**ROWS:**

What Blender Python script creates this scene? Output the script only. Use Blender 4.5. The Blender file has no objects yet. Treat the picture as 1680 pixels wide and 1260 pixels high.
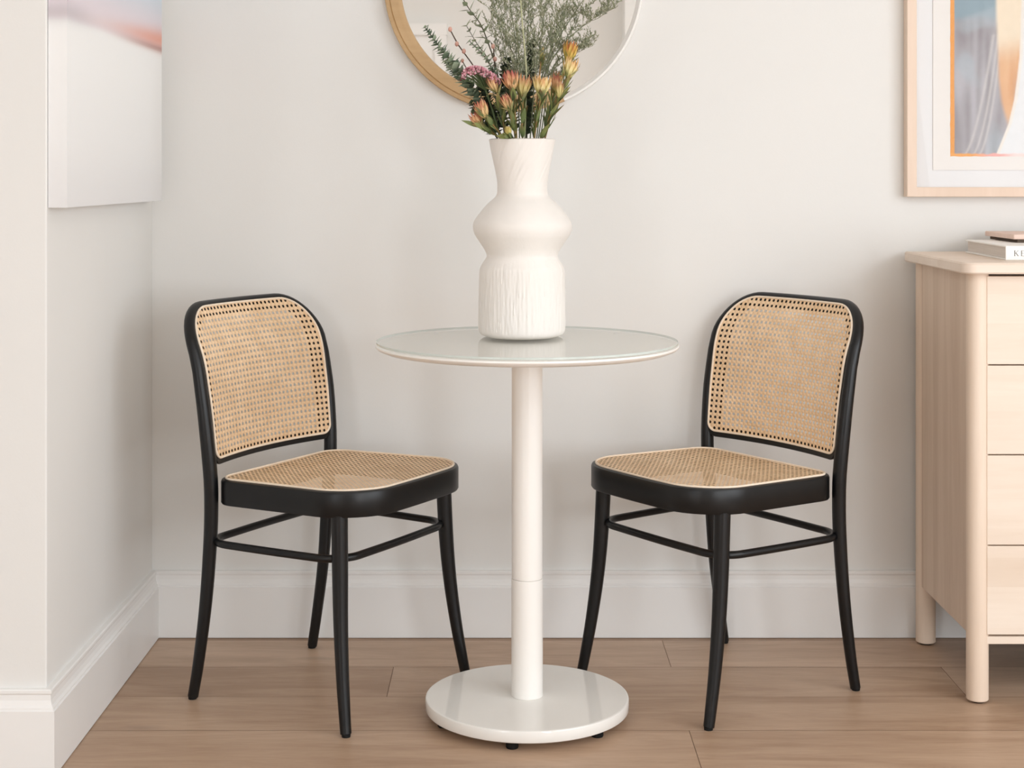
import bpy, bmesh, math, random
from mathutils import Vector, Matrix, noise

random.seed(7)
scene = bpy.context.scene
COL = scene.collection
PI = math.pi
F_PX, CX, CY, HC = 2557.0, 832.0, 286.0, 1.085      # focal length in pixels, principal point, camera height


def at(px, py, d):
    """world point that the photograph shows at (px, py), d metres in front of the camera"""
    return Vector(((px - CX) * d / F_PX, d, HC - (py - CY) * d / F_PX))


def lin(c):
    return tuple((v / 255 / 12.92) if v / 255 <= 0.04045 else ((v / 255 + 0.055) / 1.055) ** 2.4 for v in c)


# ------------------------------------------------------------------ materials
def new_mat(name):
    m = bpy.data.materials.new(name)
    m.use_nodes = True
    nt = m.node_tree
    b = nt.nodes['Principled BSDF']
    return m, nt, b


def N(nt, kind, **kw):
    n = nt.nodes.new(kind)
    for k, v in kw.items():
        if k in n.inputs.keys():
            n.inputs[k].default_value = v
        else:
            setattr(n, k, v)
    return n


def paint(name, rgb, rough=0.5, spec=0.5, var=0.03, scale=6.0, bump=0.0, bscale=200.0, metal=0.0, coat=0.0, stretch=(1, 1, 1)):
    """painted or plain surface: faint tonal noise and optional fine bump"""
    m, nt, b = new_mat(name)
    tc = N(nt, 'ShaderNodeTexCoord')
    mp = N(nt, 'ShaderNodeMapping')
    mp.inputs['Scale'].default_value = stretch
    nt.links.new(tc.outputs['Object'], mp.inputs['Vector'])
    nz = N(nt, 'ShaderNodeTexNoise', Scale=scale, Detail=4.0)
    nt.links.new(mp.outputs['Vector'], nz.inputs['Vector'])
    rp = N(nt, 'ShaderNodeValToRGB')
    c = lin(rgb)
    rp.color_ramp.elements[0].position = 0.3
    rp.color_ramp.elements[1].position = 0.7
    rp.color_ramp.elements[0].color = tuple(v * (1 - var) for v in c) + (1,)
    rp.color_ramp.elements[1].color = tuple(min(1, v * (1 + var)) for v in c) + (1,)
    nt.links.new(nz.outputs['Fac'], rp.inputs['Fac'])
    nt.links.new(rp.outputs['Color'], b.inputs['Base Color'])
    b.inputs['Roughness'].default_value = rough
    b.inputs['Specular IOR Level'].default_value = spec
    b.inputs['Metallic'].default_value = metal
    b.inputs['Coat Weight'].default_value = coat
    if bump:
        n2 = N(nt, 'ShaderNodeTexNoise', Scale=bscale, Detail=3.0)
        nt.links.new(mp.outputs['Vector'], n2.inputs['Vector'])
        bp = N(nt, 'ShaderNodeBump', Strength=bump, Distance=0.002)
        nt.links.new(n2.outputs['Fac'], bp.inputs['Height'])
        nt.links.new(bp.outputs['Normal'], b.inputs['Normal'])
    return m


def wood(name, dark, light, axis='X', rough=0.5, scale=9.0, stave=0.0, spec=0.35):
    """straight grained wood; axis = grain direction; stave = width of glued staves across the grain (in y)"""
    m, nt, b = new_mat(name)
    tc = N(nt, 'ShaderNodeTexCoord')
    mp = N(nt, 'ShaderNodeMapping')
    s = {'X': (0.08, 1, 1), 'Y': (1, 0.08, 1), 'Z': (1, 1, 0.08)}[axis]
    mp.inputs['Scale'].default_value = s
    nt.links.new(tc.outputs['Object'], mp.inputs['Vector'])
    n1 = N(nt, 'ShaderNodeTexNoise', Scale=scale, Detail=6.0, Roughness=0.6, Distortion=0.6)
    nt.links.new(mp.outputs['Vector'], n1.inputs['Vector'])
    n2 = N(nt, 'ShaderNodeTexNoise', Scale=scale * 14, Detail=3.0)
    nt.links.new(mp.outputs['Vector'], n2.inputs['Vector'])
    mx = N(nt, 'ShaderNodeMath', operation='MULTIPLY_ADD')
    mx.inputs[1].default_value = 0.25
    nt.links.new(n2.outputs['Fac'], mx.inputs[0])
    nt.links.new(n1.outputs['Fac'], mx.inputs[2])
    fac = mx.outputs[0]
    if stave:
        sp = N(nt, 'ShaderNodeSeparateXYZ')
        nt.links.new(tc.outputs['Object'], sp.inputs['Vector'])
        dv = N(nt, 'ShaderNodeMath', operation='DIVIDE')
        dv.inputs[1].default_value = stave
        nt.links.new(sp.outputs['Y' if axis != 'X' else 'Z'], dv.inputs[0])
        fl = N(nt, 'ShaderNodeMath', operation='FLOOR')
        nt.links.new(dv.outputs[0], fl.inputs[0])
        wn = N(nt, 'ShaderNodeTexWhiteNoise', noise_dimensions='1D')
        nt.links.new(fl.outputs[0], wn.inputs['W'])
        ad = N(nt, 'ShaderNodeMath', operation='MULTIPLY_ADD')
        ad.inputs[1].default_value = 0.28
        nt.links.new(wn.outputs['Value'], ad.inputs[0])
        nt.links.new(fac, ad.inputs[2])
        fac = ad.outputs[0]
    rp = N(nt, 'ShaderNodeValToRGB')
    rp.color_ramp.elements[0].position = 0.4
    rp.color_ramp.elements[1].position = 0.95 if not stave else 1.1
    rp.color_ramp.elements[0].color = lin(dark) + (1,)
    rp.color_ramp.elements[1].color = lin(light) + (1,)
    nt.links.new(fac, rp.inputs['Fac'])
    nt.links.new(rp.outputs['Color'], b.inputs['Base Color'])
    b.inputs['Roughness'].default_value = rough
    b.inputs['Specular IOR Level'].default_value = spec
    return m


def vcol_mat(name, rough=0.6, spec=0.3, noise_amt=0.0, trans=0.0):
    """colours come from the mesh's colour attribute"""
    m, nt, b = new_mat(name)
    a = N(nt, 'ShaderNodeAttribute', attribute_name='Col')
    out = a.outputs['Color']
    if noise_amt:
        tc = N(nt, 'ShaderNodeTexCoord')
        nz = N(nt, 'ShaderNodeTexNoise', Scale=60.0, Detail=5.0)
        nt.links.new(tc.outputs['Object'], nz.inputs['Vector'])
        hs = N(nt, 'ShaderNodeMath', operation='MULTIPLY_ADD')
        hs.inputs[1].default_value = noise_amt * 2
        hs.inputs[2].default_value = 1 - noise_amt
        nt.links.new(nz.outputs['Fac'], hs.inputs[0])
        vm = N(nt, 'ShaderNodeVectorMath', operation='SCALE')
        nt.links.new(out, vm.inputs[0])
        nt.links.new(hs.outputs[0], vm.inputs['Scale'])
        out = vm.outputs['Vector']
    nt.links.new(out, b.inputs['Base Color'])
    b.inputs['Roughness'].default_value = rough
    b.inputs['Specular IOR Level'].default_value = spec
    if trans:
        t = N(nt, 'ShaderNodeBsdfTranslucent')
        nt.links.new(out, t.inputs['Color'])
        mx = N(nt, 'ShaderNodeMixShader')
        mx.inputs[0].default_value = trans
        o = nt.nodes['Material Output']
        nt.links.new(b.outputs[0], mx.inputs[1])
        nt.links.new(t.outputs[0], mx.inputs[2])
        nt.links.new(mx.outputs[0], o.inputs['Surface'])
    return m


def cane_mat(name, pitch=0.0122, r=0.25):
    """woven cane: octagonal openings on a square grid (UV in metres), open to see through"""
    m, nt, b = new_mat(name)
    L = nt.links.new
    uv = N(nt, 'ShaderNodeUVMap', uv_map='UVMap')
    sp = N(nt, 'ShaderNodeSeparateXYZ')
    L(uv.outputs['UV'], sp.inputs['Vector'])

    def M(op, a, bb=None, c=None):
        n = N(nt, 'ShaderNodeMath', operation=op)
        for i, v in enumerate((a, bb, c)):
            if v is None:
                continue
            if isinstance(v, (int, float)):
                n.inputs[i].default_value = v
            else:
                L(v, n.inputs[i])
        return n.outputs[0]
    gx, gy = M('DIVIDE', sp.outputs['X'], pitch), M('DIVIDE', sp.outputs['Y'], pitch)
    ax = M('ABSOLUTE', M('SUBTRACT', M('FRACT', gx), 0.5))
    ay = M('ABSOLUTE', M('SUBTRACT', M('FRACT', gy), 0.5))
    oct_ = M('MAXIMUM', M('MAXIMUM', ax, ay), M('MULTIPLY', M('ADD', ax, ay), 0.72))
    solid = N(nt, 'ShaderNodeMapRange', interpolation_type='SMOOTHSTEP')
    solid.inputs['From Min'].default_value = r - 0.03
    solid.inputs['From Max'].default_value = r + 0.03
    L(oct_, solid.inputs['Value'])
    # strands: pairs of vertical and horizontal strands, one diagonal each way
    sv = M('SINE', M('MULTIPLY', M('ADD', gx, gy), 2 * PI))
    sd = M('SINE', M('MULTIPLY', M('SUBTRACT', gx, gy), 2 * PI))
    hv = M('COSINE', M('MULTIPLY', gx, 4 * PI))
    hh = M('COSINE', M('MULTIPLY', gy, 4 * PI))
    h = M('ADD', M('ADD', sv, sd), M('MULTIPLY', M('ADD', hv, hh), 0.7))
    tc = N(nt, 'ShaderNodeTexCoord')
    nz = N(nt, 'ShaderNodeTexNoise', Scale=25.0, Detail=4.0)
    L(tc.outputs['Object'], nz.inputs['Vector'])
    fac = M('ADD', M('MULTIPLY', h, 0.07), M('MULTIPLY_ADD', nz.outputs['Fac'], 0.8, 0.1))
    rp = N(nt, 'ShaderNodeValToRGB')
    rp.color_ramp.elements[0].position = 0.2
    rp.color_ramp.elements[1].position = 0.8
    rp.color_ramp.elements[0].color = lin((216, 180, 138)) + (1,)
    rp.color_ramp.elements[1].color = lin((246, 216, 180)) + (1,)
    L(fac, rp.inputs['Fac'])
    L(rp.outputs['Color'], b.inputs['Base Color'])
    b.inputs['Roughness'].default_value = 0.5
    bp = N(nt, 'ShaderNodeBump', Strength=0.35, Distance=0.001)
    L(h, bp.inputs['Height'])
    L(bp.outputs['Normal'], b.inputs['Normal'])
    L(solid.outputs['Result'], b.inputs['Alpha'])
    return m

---

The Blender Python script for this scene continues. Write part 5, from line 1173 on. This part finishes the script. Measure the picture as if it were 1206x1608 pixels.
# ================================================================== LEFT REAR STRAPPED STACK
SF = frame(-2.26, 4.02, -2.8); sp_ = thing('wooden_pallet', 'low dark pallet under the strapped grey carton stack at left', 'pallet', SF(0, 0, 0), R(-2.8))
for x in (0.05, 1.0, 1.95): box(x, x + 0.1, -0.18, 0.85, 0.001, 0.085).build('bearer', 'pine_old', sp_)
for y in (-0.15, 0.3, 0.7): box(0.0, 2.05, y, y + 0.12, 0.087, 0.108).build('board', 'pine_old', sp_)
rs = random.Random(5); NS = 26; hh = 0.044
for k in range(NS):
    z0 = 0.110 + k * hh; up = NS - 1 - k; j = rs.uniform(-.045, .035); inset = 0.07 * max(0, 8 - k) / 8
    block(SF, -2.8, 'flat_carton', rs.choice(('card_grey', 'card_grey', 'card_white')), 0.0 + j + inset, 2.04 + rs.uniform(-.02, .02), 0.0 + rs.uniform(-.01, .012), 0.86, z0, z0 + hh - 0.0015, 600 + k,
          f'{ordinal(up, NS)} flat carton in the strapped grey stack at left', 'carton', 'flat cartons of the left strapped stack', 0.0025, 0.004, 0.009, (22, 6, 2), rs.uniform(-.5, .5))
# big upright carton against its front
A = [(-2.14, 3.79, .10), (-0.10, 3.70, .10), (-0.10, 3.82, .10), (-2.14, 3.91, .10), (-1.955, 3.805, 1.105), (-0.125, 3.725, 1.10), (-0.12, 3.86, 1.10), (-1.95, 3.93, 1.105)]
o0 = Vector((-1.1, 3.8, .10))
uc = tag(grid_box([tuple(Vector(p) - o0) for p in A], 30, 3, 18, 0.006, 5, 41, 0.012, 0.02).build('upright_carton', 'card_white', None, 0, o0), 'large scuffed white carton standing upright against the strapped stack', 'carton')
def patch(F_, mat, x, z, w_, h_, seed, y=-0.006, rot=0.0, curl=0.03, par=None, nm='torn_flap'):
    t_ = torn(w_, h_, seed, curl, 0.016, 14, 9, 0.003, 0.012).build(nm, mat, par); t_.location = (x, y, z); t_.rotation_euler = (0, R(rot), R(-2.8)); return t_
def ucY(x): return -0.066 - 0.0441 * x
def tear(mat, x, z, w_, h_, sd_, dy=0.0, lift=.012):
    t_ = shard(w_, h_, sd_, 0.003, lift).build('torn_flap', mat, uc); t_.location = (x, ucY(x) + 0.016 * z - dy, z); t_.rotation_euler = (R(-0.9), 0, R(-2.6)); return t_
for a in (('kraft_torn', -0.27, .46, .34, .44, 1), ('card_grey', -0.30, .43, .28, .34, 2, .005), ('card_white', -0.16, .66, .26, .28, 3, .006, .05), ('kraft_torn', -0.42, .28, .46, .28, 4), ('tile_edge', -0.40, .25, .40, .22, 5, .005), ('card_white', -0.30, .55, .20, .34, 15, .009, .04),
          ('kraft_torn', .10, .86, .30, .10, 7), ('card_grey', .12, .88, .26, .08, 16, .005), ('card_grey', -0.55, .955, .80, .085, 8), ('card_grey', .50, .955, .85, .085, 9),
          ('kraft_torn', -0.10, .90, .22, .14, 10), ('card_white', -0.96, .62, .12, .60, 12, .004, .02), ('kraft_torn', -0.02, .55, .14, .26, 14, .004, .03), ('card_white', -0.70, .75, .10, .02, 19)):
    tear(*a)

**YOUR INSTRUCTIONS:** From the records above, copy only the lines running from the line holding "What Blender Python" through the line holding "F_PX, CX, CY, HC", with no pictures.

**WORKED ANSWER:**
What Blender Python script creates this scene? Output the script only. Use Blender 4.5. The Blender file has no objects yet. Treat the picture as 1680 pixels wide and 1260 pixels high.
import bpy, bmesh, math, random
from mathutils import Vector, Matrix, noise

random.seed(7)
scene = bpy.context.scene
COL = scene.collection
PI = math.pi
F_PX, CX, CY, HC = 2557.0, 832.0, 286.0, 1.085      # focal length in pixels, principal point, camera height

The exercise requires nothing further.